Some movie-goers could be startled by Nelson’s daring double-clutching tone in “Leaves of Grass.”  It’s all part of what he calls investigating the full scope of characters and situations.

“I’m interested, particularly in this movie, not just in the longitudal progression of a movie.  Let’s just call that the straight narrative.  But I like latitude as well.  I think the most interesting movies take those sorts of chances.  The notion of having really comic moments followed by suddenly very violent ones makes for a more daring film, a more interesting film.”

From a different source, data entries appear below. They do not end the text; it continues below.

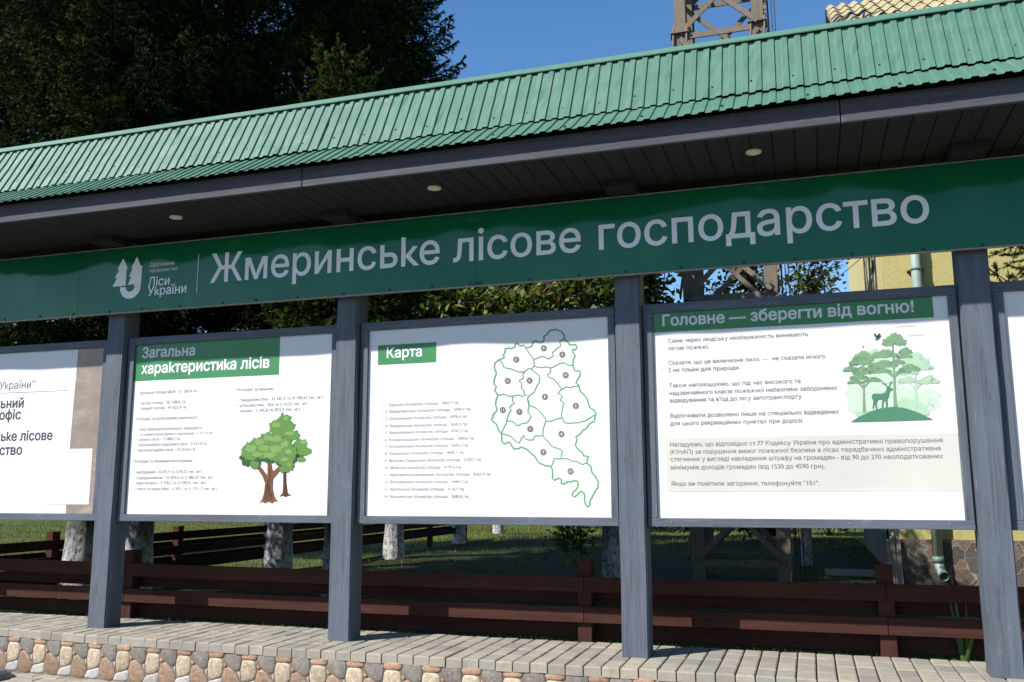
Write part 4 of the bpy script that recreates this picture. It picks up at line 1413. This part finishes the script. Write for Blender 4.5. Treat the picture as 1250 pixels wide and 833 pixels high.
# ================================================================== PLANK FENCES
fence = empty('plank_fence', (1.5, 0.55, -0.05), 'low dark brown plank fence running close behind the information boards', 'fence')
fx = [-2.05, -0.2, 1.5, 3.2, 4.91, 6.6, 8.3]
for k, x in enumerate(fx):
    one_box('fence_post', 'fence_post', fence, x - 0.043, x + 0.043, 0.5045, 0.592, -0.12, 0.472 + rnd.uniform(-.008, .008), bev=0.004)
def rail(name, par, a, b, y0, y1, z0, z1, tl=0.0, tr=0.0, mat='fence'):
    b_ = BM()
    b_.box(a + 0.0015, b - 0.0015, y0, y1, z0, z1, bev=0.003)
    for v in b_.bm.verts:
        t = (v.co.x - a) / (b - a)
        v.co.z += tl * (1 - t) + tr * t
    return b_.build(name, mat, par)
up = [0.018, 0.006, -0.004, 0.0, 0.006, 0.016, 0.018]
for k in range(len(fx) - 1):
    a, b = fx[k], fx[k + 1]
    rail('fence_board', fence, a, b, 0.478, 0.5035, 0.281, 0.371, up[k], up[k + 1])
    rail('fence_board', fence, a, b, 0.478, 0.5035, 0.101, 0.195, up[k] * .8, up[k + 1] * .8)
    rail('rear_board', fence, a, b, 0.5935, 0.617, 0.199, 0.302, up[k] * .6, up[k + 1] * .6)
    rail('rear_board', fence, a, b, 0.5935, 0.617, -0.005, 0.084, up[k] * .4, up[k + 1] * .4)
side = empty('plank_fence', (-2.0, 5.5, -0.1), 'dark brown plank fence running away across the lawn behind the whitewashed trunks', 'fence')
sy = [0.66] + [1.67 + 1.74 * k for k in range(0, 7)]
for k, y in enumerate(sy[1:]):
    one_box('fence_post', 'fence_post', side, -2.09, -2.014, y - 0.045, y + 0.045, -0.25, 0.525 - (0.02 if k else 0), bev=0.004)
for a, b in zip(sy, sy[1:]):
    for z0, z1 in ((0.365, 0.449), (0.215, 0.302), (0.045, 0.149)):
        one_box('fence_board', 'side_fence', side, -2.012, -1.99, a + 0.001, b - 0.001, z0 + rnd.uniform(-.003, .003), z1 + rnd.uniform(-.003, .003), bev=0.003)
    for z0, z1 in ((0.255, 0.343), (0.10, 0.185)):
        one_box('rear_board', 'side_fence', side, -2.115, -2.093, a + 0.001, b - 0.001, z0, z1, bev=0.003)

# ================================================================== HOUSE
house = empty('house', (9.0, 9.5, -0.15), 'yellow plastered house with rubble stone plinth and mossy corrugated slate roof', 'house')
HX0, HX1, HY0, HY1 = 5.455, 17.0, 6.0, 13.0
ZP = 0.338
one_box('plinth', 'rubble', house, HX0 - 0.02, HX1 + 0.02, HY0 - 0.025, HY1 + 0.02, -0.5, ZP, bev=0.01)
b = BM()
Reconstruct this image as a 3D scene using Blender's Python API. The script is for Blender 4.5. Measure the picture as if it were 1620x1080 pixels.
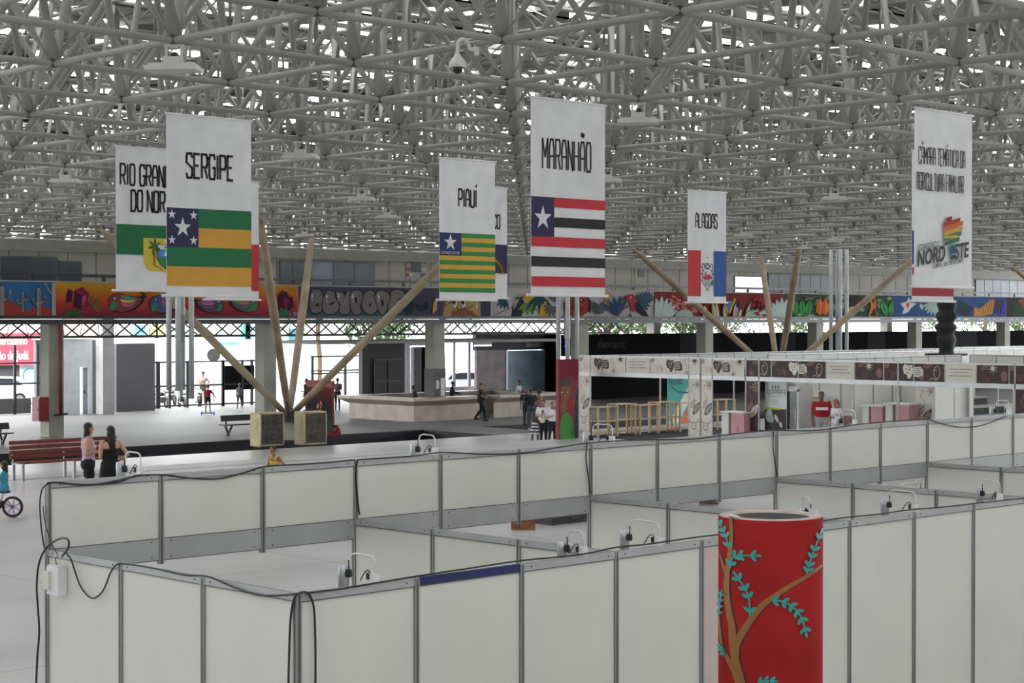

Nelson is a gifted man (writer/director/actor), a spiritual man (Jewish) and a devoted family man.  His wife Lisa and two of his sons appear in “Leaves of Grass.”  When I asked Nelson how he feels now, looking back on the role of Delmar, the dumb-lug pal of prison escapees played by George Clooney and John Turturro in “O Brother, Where Art Thou,” Nelson got very quiet before agreeing with me that it doesn’t get much better than that for an actor.

“I still don’t know why or how that happened,” he says.  “It’s just extraordinary.  It is the moment, professionally, that changed my life.  Because it changed my life professionally, it really changed my life in every other way as well.

“I wonder what my wife would say about this, but I don’t know if we would have three children if it weren’t for ‘O Brother’ just because of what it allowed for me in terms of lifestyle and being able to stay in New York and continue with my career.

“Until Joel (Coen) called me to play that role, I was pretty much consigned to doing a lot of theater but mainly playing what my Off-Broadway friends in New York and I call hallway parts.”

Hallway parts?

“You walk along a hallway with Edward and give him some information so he can get busy with the rest of the story,” he adds.